After all, in most situations Quality is nothing but a balancing act between many factors, some of them mutually exclusive. An abstract discussion between right and wrong in a particular situation and context. In the specific case of Software Development, QA acts as the conscience, bringing to the foreground what is right and what is not.
If we were extremely adept to political correctness we would have to rephrase the above as “presenting what could be right or what could be wrong in a specific moment of time, and the particular set of circumstances that surround it”. This because, as we learn more about the product, some assumptions and our understanding of it are bound to change over time.
Bug reports are nothing but nagging about the wrongness of a feature, functionality, or even, perhaps, our understanding of the requirement or how we are building the solution. There is no mandate that states that all bugs have to be fixed. The team, or those in higher places, have more things to take into account before deciding if that whisper of an issue gets dealt with or not.

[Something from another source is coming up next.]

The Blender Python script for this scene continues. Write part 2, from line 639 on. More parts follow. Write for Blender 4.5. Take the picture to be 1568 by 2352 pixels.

Let’s not forget that QA comes up with those problem reports after finding, identifying, isolating, and confirming that there is something not-right in there. It is not a whim, or at least it shouldn’t be, it has a reason of being given by the Requirements, User Stories, User Needs, conversations, Acceptance Criteria, the Technology or Business Context, or, failing all that, the reporter’s experience on the matter.
From there comes the incident, the concerned whisper to the team and those above. Like when Jiminy Cricket, from Disney’s animated Pinocchio, warns the animated wooden puppet that what he is doing, or about to do, is wrong. It is up to him to decide if to pay heed, or not.
Of course, decisions in Software Development are not always as easy as “fix” or “don’t fix”. There are various factors to take into account. But by this point QA has already done its job as Conscience; the warning has been given, the report is in the logging system (or tool). Quality and those driving or enforcing it, are now the ones who need to take action.
As time goes by, there might be cases in which we need to remind everyone why certain issues should be addressed, there are always as few places for it or at least there ought to be. Bug Triage meetings, Parking Lot discussions, Grooming meetings, or a Pending Issues report.
Failing all that there is the Daily Scrum, or the equivalent used by the team, where QA can start discussions to get answers or an action from the people present, in regard to what will happen with those problem reports. Even a “not a bug” or an “expected behaviour” note is better than an open ticket. Because the later, will keep nagging you at the back of your head. Like your conscience.